Thank you. Our next question comes from the line of Rajesh Singh of Reuters. Your line is open. Rajesh,

Unidentified Participant

Thanks. Hi Robert. Can you comment on reports of talks with Allah to join your Transatlantic and Trans Pacific joint ventures and how far those discussions have progressed and what scope you are considering?

Robert Isom — Chief Executive Officer

Thanks for the question. We’ve got a great relationship with Alaska. Really look forward to building on a history that’s dated back a long time, not just to one world, when we brought sponsored Alaska into one world, but then developed the wcia. And as their business has changed and ours has too, we look for opportunities going forward. I know that they’ve been fiercely independent, but at the same time we have been able to cooperate for the good of consumers on a number of fronts and we look forward to doing more with Alaska going forward.

Unidentified Participant

Robert, if I can, just one more question. You said that if there are any consolidation opportunities, you will be interested in looking at that. Is there anything out there that interests you and you think that might be the best fit for Americans?

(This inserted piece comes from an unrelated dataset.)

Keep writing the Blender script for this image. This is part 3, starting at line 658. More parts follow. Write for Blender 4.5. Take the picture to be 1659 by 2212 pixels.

Robert Isom — Chief Executive Officer

So a question regarding consolidation. Again, I appreciate that we’re always on the lookout for opportunities, but right now, nothing to report. And American is long experienced in terms of making sure that we take care of our customers, our network, our company. And we’ve been really creative over the years in being able to do that, whether it was back the creation of today’s American airlines back in 2013 in the combination of US Airways and American, all the way to things that have worked really well, like our relationship with Alaska and the WCIA or our joint businesses with IAG and jal.

And we’ll continue to be creative and do what’s right for our company and our customers. Thanks.

Operator

Thank you. This concludes the Q and A portion of the call. I would now like to turn the conference back to Robert Isom for closing remarks. Sir,

Robert Isom — Chief Executive Officer

Thanks, Lateef, and thanks everybody for listening in today. We’re really encouraged by our revenue growth in the first quarter, anticipated growth in the second quarter. It’s all due to what we’re focused on, elevating our customer experience, growing our global network, driving premium revenue and leading in loyalty. We have a fantastic team. I’d just like to thank them for everything that they do. And I’m very encouraged by what we’re projecting for the year with. With fuel prices up by over $4 billion, we’re still anticipating to be able to produce a profit here.

It gives testament to what we will be able to do when those fuel prices moderate in the future. So thank you for listening in, and we’re going to get back to work.

Operator

This concludes today’s conference call. Thank you for participating. You may now disconnect it.